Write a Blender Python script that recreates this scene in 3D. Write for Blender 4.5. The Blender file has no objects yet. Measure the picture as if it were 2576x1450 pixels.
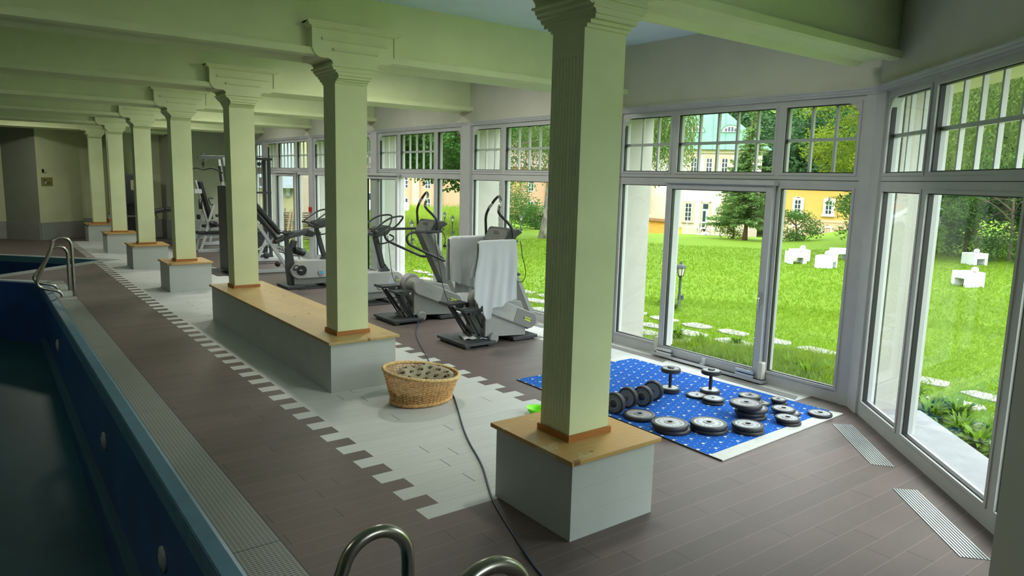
import bpy, bmesh, math, random
from mathutils import Vector, Matrix, Euler, noise
PI = math.pi
R = math.radians
S = bpy.context.scene
COL = S.collection

# ---------------------------------------------------------------- camera, sky, exposure
cam_d = bpy.data.cameras.new('camera'); cam = bpy.data.objects.new('camera', cam_d); COL.objects.link(cam)
cam.location = (-2.80421, -3.06578, 2.2)
cam.rotation_euler = (1.42021, -0.02523, -0.64226)
cam_d.sensor_width = 36.0; cam_d.lens = 1808.527 / 2576 * 36.0
cam_d.clip_start = 0.05; cam_d.clip_end = 600
S.camera = cam
S.view_settings.view_transform = 'Standard'; S.view_settings.look = 'None'
S.view_settings.gamma = 1.0; S.view_settings.exposure = EXPO = 0.38
S.view_settings.use_curve_mapping = False
w = bpy.data.worlds.new('overcast_sky'); S.world = w; w.use_nodes = True
nt = w.node_tree; bg = nt.nodes['Background']
tc = nt.nodes.new('ShaderNodeTexCoord'); sp = nt.nodes.new('ShaderNodeSeparateXYZ'); rp = nt.nodes.new('ShaderNodeValToRGB')
nt.links.new(tc.outputs['Generated'], sp.inputs[0]); nt.links.new(sp.outputs['Z'], rp.inputs[0]); nt.links.new(rp.outputs[0], bg.inputs[0])
rp.color_ramp.elements[0].position = 0.0; rp.color_ramp.elements[0].color = (0.80, 0.86, 0.86, 1)
rp.color_ramp.elements[1].position = 0.8; rp.color_ramp.elements[1].color = (0.92, 1.0, 1.0, 1)
bg.inputs[1].default_value = 5.6
sun_d = bpy.data.lights.new('sun', 'SUN'); sun_d.energy = 1.2; sun_d.angle = R(25); sun_d.color = (1.0, 0.96, 0.86)
sun = bpy.data.objects.new('sun', sun_d); COL.objects.link(sun); sun.rotation_euler = (R(38), R(12), R(20))
S.cycles.max_bounces = 10; S.cycles.diffuse_bounces = 6; S.cycles.glossy_bounces = 3
S.cycles.transparent_max_bounces = 16; S.cycles.transmission_bounces = 4
S.cycles.caustics_reflective = False; S.cycles.caustics_refractive = False
S.cycles.sample_clamp_indirect = 6.0
S.cycles.use_adaptive_sampling = True; S.cycles.adaptive_threshold = 0.03
S.cycles.use_denoising = True

# ---------------------------------------------------------------- materials
MATS = {}
def mat(name, col, rough=0.6, metal=0.0, var=0.0, scale=8.0, bump=0.0, bscale=60.0, stretch=(1, 1, 1), spec=None, col2=None, trans=None, coat=0.0, det=4.0):
    if name in MATS: return MATS[name]
    m = bpy.data.materials.new(name); m.use_nodes = True; MATS[name] = m
    t = m.node_tree; b = t.nodes['Principled BSDF']
    b.inputs['Base Color'].default_value = (*col, 1); b.inputs['Roughness'].default_value = rough
    b.inputs['Metallic'].default_value = metal
    if spec is not None: b.inputs['Specular IOR Level'].default_value = spec
    if coat: b.inputs['Coat Weight'].default_value = coat
    if var or bump:
        c = t.nodes.new('ShaderNodeTexCoord'); mp = t.nodes.new('ShaderNodeMapping'); mp.inputs['Scale'].default_value = stretch
        t.links.new(c.outputs['Object'], mp.inputs[0])
    if var:
        n = t.nodes.new('ShaderNodeTexNoise'); n.inputs['Scale'].default_value = scale; n.inputs['Detail'].default_value = det
        t.links.new(mp.outputs[0], n.inputs['Vector'])
        r = t.nodes.new('ShaderNodeValToRGB'); r.color_ramp.elements[0].position = 0.32; r.color_ramp.elements[1].position = 0.68
        c2 = col2 if col2 else tuple(x * (1 - var) for x in col)
        r.color_ramp.elements[0].color = (*c2, 1); r.color_ramp.elements[1].color = (*[min(1, x * (1 + (0 if col2 else var * 0.6))) for x in col], 1)
        t.links.new(n.outputs[0], r.inputs[0]); t.links.new(r.outputs[0], b.inputs['Base Color'])
    if bump:
        n2 = t.nodes.new('ShaderNodeTexNoise'); n2.inputs['Scale'].default_value = bscale; n2.inputs['Detail'].default_value = 3
        t.links.new(mp.outputs[0], n2.inputs['Vector'])
        bp = t.nodes.new('ShaderNodeBump'); bp.inputs['Strength'].default_value = bump; bp.inputs['Distance'].default_value = 0.01
        t.links.new(n2.outputs[0], bp.inputs['Height']); t.links.new(bp.outputs[0], b.inputs['Normal'])
    return m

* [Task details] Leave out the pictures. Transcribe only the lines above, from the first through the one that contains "COL = S.collection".

* [Reply]
Write a Blender Python script that recreates this scene in 3D. Write for Blender 4.5. The Blender file has no objects yet. Measure the picture as if it were 2576x1450 pixels.
import bpy, bmesh, math, random
from mathutils import Vector, Matrix, Euler, noise
PI = math.pi
R = math.radians
S = bpy.context.scene
COL = S.collection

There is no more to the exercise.